GIVEN REQUEST
Return the lines exactly as they stand, from the first of the material through the line containing "return m, nt, nt.nodes['Principled BSDF']".

PROVIDED DATA
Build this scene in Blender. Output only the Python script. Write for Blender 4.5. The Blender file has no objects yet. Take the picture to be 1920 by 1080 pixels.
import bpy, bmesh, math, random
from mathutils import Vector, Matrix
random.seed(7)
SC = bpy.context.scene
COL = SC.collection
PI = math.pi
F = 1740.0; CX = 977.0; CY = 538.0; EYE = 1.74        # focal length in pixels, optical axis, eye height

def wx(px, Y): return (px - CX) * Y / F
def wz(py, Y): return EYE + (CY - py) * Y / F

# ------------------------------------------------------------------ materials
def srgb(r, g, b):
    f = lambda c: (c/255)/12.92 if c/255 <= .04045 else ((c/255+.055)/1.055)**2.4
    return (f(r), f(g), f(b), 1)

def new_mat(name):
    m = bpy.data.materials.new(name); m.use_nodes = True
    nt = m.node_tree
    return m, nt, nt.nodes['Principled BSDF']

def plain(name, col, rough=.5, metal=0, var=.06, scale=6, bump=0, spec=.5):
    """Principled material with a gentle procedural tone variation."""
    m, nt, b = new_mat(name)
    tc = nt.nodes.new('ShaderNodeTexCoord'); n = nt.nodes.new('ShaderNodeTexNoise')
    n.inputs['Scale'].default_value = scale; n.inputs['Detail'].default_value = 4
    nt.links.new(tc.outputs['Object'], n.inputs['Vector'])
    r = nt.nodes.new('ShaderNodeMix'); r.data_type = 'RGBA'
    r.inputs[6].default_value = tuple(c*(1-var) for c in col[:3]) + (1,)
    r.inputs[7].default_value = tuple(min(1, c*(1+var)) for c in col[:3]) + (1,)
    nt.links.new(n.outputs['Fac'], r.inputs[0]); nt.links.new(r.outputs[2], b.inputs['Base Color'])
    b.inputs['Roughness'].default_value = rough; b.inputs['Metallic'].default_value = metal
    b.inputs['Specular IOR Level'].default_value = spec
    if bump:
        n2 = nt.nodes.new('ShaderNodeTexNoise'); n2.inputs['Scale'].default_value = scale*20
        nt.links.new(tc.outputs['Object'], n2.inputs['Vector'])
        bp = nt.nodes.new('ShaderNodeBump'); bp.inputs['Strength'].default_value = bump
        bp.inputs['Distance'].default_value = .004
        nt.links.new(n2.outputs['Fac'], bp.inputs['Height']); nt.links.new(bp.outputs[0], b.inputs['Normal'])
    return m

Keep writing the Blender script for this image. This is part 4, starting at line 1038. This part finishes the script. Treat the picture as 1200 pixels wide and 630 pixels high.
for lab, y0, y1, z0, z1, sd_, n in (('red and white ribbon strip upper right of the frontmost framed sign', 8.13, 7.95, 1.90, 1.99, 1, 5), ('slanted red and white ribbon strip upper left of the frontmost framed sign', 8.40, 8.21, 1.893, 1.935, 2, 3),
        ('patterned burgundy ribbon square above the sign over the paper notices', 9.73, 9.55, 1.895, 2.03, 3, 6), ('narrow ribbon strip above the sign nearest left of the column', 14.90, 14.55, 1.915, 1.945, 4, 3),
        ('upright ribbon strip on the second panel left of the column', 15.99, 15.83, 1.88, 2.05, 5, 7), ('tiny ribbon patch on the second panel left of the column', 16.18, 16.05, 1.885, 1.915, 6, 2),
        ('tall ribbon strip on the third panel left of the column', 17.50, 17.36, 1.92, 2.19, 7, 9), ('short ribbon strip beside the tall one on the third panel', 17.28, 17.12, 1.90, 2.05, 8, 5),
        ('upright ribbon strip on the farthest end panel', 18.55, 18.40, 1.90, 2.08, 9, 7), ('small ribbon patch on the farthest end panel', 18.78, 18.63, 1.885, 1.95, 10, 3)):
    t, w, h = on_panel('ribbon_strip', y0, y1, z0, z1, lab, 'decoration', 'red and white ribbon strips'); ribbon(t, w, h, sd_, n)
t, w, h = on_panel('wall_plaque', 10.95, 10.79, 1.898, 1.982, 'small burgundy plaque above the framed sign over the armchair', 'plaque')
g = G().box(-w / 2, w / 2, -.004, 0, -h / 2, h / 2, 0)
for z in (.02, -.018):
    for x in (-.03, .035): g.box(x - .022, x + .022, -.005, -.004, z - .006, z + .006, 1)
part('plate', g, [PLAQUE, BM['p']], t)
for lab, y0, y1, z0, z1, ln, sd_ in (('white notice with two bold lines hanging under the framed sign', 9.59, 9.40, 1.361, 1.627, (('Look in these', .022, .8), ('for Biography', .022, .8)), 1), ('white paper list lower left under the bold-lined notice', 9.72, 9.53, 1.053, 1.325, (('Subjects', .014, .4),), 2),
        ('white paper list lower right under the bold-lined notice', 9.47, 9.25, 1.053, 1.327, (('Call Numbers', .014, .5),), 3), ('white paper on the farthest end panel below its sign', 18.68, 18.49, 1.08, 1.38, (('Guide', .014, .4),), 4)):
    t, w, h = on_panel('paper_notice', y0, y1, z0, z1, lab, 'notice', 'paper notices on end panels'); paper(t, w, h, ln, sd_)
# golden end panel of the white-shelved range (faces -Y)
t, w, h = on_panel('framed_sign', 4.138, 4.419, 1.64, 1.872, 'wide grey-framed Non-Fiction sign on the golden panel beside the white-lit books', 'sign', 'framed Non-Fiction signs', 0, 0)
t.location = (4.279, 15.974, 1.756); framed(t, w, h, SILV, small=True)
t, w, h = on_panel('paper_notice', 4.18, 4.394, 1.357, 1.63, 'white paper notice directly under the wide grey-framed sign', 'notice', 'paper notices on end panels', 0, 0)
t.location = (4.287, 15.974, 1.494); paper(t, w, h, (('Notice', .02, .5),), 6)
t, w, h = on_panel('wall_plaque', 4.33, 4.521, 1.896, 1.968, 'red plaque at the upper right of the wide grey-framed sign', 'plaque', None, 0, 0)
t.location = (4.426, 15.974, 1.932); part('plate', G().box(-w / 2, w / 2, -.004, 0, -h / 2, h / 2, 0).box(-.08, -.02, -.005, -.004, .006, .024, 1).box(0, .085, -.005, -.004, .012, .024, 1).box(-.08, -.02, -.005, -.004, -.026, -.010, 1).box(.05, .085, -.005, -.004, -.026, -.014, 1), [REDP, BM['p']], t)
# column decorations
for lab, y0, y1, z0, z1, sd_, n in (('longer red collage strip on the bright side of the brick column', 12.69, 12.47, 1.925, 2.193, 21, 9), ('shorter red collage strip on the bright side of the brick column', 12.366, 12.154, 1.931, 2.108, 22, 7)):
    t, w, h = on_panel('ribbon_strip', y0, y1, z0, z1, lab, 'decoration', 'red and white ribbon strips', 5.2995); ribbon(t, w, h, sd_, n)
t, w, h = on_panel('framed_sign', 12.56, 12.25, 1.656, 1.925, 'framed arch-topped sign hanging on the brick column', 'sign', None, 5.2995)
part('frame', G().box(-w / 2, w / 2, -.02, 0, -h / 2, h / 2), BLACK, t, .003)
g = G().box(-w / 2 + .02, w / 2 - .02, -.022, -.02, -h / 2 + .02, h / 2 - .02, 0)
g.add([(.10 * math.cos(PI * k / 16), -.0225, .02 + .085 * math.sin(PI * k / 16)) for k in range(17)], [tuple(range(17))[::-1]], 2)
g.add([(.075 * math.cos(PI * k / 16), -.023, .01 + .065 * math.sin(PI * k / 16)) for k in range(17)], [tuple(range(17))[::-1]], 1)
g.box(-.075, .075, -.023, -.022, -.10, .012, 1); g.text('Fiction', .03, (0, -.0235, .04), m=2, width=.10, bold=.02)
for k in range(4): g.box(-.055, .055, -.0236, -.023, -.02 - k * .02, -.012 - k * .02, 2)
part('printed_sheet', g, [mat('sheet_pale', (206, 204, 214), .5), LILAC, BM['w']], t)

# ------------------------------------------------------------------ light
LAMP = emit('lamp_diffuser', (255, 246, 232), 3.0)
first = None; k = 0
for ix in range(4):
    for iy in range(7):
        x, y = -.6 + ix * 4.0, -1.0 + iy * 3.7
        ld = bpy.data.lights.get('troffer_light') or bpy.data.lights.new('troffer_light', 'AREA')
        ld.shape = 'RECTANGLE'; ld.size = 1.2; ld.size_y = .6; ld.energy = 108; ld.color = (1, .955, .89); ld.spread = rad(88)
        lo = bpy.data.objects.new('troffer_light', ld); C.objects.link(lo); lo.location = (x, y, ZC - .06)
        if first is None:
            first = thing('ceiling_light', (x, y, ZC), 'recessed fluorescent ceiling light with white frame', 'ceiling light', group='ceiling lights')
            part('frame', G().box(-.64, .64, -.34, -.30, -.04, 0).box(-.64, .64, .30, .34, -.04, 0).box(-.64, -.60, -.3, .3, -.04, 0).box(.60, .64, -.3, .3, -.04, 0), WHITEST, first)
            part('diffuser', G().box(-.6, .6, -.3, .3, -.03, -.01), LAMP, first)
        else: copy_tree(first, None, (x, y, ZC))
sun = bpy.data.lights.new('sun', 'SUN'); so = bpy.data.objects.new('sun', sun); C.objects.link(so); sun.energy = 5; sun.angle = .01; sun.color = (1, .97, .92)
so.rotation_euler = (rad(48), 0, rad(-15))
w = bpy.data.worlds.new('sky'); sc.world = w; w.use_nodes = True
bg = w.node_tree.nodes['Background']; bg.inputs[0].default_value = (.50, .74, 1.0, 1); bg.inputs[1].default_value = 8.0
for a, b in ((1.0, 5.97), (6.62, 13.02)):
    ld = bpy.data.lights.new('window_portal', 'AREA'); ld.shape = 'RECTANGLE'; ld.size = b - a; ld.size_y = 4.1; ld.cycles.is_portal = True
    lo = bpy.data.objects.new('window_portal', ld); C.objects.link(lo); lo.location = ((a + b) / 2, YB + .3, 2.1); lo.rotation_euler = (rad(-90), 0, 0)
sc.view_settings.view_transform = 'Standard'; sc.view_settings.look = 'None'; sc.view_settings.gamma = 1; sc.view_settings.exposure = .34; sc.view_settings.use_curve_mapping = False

REPLY TO THE TASK
Build this scene in Blender. Output only the Python script. Write for Blender 4.5. The Blender file has no objects yet. Take the picture to be 1920 by 1080 pixels.
import bpy, bmesh, math, random
from mathutils import Vector, Matrix
random.seed(7)
SC = bpy.context.scene
COL = SC.collection
PI = math.pi
F = 1740.0; CX = 977.0; CY = 538.0; EYE = 1.74        # focal length in pixels, optical axis, eye height

def wx(px, Y): return (px - CX) * Y / F
def wz(py, Y): return EYE + (CY - py) * Y / F

# ------------------------------------------------------------------ materials
def srgb(r, g, b):
    f = lambda c: (c/255)/12.92 if c/255 <= .04045 else ((c/255+.055)/1.055)**2.4
    return (f(r), f(g), f(b), 1)

def new_mat(name):
    m = bpy.data.materials.new(name); m.use_nodes = True
    nt = m.node_tree
    return m, nt, nt.nodes['Principled BSDF']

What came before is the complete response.